Thiers[817] finds in the minuteness of detail in which this supposed order is stated in the Memoirs a proof that it could not have been invented. We do not so regard the matter. To our mind, the terms in which Napoleon has, in the extract given above, framed what he says was the order which he sent to Grouchy, simply express the expectations formed in his own mind of what Grouchy would do, when, after having received the Bertrand order, he found that Blücher had fallen back towards the English. We think the orders sent to Ney on the afternoon of the battle of Ligny should serve as a guide to us here. We do not believe that Napoleon sent to Grouchy any such order as that which he gives in his Memoirs; but then we do believe that he sent him the Bertrand order, which he does not even mention in his Memoirs, and which in fact he no doubt forgot all about. And we believe that, having a distinct recollection of having sent Grouchy an order, and also a very distinct recollection of what he expected Grouchy would do when he got the order, he has fused the two things in his mind, and has given us his order in the terms of his expectations.
There is nothing very uncommon about this. It is certainly to be distinguished from deliberate misrepresentation. It is partly, at any rate, the result of an active imagination working on facts imperfectly recollected, but which have been dwelt upon until the mind has become disturbed and warped.
APPENDIX B.
ON MARSHAL GROUCHY AND THE BERTRAND ORDER.
We have stated (ante, p. 208) that Marshal Grouchy “denied, over and over again, in his pamphlets written about the battle, ever having received any written order, whether from Napoleon or Soult, until the next day (the 18th)”; and we have pointed out the grave misconceptions of the conduct of Napoleon which have been the result of these denials on the part of Marshal Grouchy, which, for many years, were very generally credited. We now propose to prove the truth of our statement.

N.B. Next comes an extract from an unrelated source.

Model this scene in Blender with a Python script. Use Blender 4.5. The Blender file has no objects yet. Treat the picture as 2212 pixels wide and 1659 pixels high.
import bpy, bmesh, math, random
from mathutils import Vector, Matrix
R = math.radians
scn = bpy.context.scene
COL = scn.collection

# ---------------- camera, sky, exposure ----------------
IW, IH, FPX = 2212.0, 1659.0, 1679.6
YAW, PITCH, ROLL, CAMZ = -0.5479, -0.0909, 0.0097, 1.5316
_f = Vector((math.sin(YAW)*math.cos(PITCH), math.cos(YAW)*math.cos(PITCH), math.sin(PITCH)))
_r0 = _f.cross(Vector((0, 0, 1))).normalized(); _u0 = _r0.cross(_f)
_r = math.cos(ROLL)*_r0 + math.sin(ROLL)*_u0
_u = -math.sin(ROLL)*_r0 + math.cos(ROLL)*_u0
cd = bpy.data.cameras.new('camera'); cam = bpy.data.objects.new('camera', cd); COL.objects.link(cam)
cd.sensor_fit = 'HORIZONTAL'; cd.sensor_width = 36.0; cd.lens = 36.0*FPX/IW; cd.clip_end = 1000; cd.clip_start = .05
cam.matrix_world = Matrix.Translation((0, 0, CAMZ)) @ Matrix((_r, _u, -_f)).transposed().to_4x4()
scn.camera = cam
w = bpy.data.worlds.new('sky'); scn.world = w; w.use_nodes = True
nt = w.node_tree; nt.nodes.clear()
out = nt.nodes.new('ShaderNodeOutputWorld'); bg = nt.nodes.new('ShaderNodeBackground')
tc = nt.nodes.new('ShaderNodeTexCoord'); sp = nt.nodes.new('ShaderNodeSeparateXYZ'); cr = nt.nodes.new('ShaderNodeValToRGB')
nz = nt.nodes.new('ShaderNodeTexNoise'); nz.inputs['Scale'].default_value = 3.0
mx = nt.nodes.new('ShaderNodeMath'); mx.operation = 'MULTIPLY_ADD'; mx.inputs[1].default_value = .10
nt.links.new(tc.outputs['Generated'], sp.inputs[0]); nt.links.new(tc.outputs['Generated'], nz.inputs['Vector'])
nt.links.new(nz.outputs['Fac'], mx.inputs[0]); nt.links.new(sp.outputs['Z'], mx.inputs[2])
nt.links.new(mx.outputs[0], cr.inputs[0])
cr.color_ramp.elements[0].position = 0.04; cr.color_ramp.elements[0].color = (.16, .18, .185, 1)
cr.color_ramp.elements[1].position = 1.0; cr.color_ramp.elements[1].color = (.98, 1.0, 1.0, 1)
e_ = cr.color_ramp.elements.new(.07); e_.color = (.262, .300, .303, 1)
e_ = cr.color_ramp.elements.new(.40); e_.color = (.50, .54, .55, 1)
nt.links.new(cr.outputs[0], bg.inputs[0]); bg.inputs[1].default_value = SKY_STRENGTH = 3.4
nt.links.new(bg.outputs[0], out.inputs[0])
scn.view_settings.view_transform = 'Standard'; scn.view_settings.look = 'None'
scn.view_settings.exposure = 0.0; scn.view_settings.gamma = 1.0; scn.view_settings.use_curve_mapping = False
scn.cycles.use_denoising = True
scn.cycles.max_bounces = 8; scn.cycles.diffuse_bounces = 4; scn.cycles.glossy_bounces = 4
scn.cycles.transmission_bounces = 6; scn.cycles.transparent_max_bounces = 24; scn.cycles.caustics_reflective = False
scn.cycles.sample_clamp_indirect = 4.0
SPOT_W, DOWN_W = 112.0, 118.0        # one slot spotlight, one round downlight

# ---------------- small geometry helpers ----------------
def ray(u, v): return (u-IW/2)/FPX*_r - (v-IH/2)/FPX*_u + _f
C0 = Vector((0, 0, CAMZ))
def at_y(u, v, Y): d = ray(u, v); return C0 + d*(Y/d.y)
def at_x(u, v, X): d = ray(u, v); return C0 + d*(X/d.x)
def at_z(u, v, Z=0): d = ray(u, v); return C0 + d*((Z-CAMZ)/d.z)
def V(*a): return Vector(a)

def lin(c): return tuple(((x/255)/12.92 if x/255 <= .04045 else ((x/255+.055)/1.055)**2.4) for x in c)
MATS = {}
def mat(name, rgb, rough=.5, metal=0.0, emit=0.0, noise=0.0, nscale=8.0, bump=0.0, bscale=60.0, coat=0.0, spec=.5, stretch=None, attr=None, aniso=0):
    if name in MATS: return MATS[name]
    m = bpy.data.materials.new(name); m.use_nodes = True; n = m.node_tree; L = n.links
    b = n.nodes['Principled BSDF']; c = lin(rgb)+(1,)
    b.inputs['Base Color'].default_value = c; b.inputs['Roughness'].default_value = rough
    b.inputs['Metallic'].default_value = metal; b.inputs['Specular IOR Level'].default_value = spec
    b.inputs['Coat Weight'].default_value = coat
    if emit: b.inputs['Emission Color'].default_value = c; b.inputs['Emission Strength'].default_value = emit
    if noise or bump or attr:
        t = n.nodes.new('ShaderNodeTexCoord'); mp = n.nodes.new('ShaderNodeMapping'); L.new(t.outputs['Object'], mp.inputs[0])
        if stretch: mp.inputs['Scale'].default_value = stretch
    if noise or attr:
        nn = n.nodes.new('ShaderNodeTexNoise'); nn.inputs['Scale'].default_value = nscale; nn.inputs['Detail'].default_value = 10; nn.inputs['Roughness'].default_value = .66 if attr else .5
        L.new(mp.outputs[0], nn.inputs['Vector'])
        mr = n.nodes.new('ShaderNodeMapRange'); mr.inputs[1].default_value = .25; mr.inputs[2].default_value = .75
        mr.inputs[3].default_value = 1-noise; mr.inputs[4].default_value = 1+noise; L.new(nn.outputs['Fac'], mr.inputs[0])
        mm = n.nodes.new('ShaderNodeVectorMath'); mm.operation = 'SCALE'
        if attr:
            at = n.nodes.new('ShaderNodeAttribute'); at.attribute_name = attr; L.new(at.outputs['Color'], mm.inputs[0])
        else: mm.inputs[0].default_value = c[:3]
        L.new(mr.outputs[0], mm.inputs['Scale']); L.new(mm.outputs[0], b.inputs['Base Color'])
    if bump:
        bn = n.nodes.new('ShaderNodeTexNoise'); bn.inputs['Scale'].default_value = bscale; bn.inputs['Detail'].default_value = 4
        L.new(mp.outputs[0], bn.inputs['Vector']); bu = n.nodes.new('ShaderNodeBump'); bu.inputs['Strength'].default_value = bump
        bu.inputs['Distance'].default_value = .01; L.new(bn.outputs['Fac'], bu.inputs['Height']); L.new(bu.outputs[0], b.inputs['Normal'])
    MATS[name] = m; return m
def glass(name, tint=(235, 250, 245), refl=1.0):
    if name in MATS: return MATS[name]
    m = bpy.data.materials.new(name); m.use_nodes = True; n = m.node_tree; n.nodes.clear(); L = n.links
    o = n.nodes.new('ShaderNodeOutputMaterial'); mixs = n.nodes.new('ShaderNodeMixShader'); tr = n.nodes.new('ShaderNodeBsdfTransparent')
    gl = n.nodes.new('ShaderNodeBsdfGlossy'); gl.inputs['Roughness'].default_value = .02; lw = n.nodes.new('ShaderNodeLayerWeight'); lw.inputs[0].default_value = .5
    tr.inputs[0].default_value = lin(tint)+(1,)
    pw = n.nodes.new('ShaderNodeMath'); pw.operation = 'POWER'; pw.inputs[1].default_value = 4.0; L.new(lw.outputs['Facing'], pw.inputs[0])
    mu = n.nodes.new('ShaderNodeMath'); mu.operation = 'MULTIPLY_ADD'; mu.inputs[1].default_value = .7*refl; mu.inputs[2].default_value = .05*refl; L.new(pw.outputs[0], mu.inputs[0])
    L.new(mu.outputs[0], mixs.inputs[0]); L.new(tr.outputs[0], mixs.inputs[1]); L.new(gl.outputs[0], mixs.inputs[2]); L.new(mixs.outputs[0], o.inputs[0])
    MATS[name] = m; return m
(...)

In 1818 Marshal Grouchy published in Philadelphia his “Observations sur la Relation de la Campagne de 1815 publiée par le Général Gourgaud.” After giving an account of the verbal orders which Napoleon gave him, of his observations in regard to them, and of the Emperor’s reply (ante, p. 207), he says:—[818]
“Such are the only dispositions which were communicated to me; the only orders which I received.”
In the same pamphlet he says:—[819]
“But why, unceasingly repeats this ‘Combatant of Waterloo,’—why does not Marshal Grouchy publish the text of the orders which he received?